Customer perceptions of products and services, or companies and brands, are measured using different scales and methodologies. Regardless of any ambiguity of definitions and sophistication of methodology, any scale you choose reflects a fundamental consideration: how does the product (service/brand/company) experience compare to customer expectations? The expectations are formed by a company’s marketing communications and advertising, other consumers’ word of mouth and (in this age of the Social Customer) pundits and existing customer reviews published online. There are many well documented “purchasing journey” maps produced by respected researchers. Here is one example.

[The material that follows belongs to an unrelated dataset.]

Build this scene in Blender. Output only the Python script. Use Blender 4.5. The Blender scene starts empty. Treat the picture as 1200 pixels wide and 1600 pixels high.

Most of the studies agree that the choice a customer makes is based on the expectation that the selected product will be more satisfying than most other products within the segment. Yet, many businesses measure the Customer Satisfaction of their offerings without comparing the results to their market averages. Considering that these sentiments are very dynamic, competitive comparisons make the process even more volatile and difficult to measure. However, the results are often well worth the effort, as they generate ideas for differentiation, marcom efforts optimization and operational improvements that could produce significant financial gains.
The example below shows Nokia Lumia products exceeding their customers’ expectations by a much wider margin than their top competitors and the smartphone segment average. If you are involved with Customer Experience Management, a deeper look into the reasons behind the trend may help to improve your customer journey.
Such measurements can be produced using most popular scales (such as NPS or CSAT), done for any market segment that has Social Customer engagement, and results can be aggregated by brand and/or distributed by a channel.